Got a question? Get your answer

What is a partner-first go-to-market strategy in B2B sales?

A partner-first go-to-market strategy prioritizes partnerships, such as resellers, integrators, and agencies, as primary revenue drivers, allowing B2B companies to scale more efficiently across regions and verticals.

How did Efficy transition from direct sales to a partner-led growth model?

Efficy began its transition by identifying high-impact partnership opportunities, streamlining onboarding, and aligning internal teams. Within weeks, the company saw deal registrations, revenue pipeline, and partner engagement rise significantly.

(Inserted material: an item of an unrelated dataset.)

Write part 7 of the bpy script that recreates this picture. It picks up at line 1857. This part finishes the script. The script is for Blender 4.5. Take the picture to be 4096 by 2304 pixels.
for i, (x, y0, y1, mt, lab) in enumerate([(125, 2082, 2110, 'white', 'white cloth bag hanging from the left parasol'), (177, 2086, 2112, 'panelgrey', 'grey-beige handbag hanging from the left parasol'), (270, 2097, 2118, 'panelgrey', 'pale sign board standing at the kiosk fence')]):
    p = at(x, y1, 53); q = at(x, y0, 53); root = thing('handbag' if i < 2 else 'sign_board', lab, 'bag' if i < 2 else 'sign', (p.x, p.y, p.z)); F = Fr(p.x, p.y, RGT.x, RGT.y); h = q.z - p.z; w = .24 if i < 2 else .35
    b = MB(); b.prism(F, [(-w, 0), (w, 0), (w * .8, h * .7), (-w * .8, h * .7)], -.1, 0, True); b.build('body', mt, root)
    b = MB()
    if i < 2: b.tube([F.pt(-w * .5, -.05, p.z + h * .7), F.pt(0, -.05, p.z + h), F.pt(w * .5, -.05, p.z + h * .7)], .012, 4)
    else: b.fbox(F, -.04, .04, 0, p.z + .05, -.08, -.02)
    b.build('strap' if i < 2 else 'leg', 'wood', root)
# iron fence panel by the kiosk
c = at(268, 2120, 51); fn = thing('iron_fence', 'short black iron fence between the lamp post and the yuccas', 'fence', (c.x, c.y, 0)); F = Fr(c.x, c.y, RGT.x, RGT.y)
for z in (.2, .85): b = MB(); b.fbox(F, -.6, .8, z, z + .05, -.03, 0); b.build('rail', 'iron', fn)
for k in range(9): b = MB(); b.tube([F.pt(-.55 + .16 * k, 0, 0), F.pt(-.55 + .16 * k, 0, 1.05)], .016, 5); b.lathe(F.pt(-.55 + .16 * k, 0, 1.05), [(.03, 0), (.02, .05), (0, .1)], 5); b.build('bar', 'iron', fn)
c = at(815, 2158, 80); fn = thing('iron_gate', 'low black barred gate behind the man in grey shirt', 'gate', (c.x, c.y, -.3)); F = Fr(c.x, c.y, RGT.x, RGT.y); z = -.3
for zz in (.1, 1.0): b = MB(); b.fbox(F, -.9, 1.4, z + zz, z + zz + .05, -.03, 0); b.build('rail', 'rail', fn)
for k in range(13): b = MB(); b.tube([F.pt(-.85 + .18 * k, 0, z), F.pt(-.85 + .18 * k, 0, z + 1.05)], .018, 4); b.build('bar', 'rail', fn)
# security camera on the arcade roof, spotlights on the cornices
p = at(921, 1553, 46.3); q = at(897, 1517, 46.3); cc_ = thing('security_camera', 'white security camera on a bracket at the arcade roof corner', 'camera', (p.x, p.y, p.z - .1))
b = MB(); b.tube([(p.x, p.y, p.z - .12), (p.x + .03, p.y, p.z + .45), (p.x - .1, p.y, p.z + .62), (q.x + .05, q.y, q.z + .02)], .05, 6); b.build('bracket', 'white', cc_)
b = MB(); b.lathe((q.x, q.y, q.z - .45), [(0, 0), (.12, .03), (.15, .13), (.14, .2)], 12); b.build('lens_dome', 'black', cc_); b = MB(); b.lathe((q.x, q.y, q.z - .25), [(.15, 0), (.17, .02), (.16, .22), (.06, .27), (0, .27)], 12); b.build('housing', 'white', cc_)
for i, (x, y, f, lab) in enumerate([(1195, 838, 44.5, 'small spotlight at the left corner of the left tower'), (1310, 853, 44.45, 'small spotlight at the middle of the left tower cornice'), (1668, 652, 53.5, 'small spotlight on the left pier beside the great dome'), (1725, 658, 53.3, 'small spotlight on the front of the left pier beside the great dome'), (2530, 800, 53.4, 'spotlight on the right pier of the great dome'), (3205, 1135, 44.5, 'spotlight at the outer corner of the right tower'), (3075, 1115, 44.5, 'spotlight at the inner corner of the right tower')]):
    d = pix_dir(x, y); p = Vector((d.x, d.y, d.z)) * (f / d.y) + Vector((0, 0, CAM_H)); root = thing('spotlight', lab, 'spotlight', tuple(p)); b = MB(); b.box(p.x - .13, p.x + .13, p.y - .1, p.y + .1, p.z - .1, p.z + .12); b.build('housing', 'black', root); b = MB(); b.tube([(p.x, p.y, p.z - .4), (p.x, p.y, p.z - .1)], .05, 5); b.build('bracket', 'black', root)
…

What are the best practices for onboarding B2B partners quickly?

Efficy’s onboarding approach focuses on speed to value, co-selling support, and personal engagement. It helps new partners close their first deals within 30 days of joining.

How do you align partner programs with regional sales and marketing teams?

Efficy uses a hybrid structure where partner managers are embedded in regional teams but aligned with global strategy. This ensures both local responsiveness and centralized consistency in execution.

Why is data important in scaling a B2B partner ecosystem?

Tracking partner-sourced pipeline, deal velocity, and engagement metrics helps companies like Efficy make smarter investment decisions, reduce friction, and build scalable, high-performance partner programs.